La falta de respeto que caracteriza esta incultura en que vivimos, es fuente de desasosiego y conflictos que pocas veces se resuelven constructivamente. No nos importa incomodar a los vecinos con el alto volumen de un equipo de sonido en la madrugada, no nos importa colarnos en una fila y las normas de urbanidad, en general, nos resultan, cuando menos, anticuadas.

Somos una sociedad que desconoce sus responsabilidades con displicencia y soberbia. Nos importa un pito el daño que podamos causar conduciendo borrachos. Nos importa un rábano llenarnos de hijos porque, además, creemos que papá Estado debe proveer las necesidades que los progenitores no advirtieron. No nos gusta pagar impuestos ni reconocer los derechos de autor comprando lo original. Damos dádivas al agente de tránsito para que olvide la infracción o al burócrata para que nos agilice un trámite y si nos podemos conectar ilegalmente a los servicios públicos, tanto mejor.

Cuando uno se pregunta cómo se ha llegado al desarrollo en otros países, incluso al logro de una convivencia pacifica, se llega a la conclusión incontrovertible de que todo se debe a la cultura de esas sociedades, expresada en prácticas deseables. Los países más desarrollados y las civilizaciones más avanzadas se caracterizan por el cumplimiento estricto de normas tanto tácitas como expresas, entre las cuales las primeras advierten mejor el nivel de desarrollo de esa comunidad puesto que se cumplen por convicción y no por miedo a las sanciones. Entre ellas están la puntualidad, el orden o la limpieza.

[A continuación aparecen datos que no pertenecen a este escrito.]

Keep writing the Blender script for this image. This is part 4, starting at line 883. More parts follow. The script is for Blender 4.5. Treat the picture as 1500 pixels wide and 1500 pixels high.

En Colombia no hay un propósito nacional que nos una como Nación sino que somos una colcha de retazos que naufraga en el ‘sálvese quien pueda’. La pobreza -y todos nuestros males- es hija legítima de malas prácticas culturales, todas las cuales tienen que ver con la desidia y el facilismo: no estudiar, llenarse de hijos, tener afición por el licor y las drogas, no ahorrar, etc.; y, del otro lado, la corrupción, el clientelismo, las influencias. Bastaría con corregir en la fuente estos vicios para observar cambios sustanciales pero aquí todavía se cree que ‘cultura’ es folclor y que hay que preservarla cuando lo que se requiere es una educación que la transforme.

No en vano en nuestra (in)cultura han florecido males como el narcotráfico. Eso no es gratuito. Tal parece que los autores de este estudio descubrieron el agua tibia, ojalá entraran a proponer soluciones.